Films about the triumph of the human spirit are like the book of Proverbs. They depict a world where good prevails in the end even if there are hiccups along the way. They give us encouragement to “not grow weary in doing good, for at the proper time, we will receive a harvest if we do not give up” (Galatians 6:9). Such films are eschatological in nature. They are analogous to how things will be in the end.
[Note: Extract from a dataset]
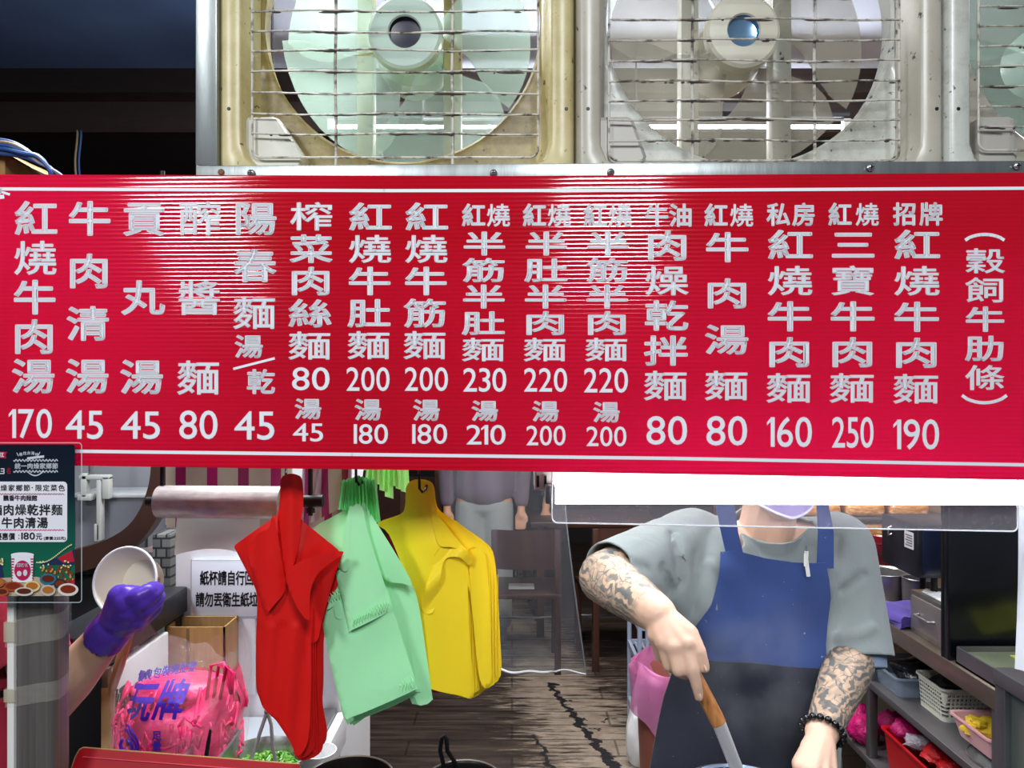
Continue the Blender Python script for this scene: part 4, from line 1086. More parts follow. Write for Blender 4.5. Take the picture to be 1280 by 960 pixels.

But we also need films more like the book of Ecclesiastes, films that depict a world where things don’t make sense, where evil prevails for a time, where death follows old age, where astronauts don’t make it home, and where deceitful presidents get away with it. Such films are very present. They are about the world we live in now where we need hope to get through the day, where we have to learn to appreciate the simple beauty and joys of life and have our spirits buoyed by them. We have to “enjoy life with [our spouses], whom [we] love, all the days of this meaningless life that God has given us under the sun – all [our] meaningless days” (Ecclesiastes 9:9), because sometimes “the race is not to the swift or the battle to the strong, nor does food come to the wise or wealth to the brilliant or favor to the learned; time and chance happen to them all” (Ecclesiastes 9:11).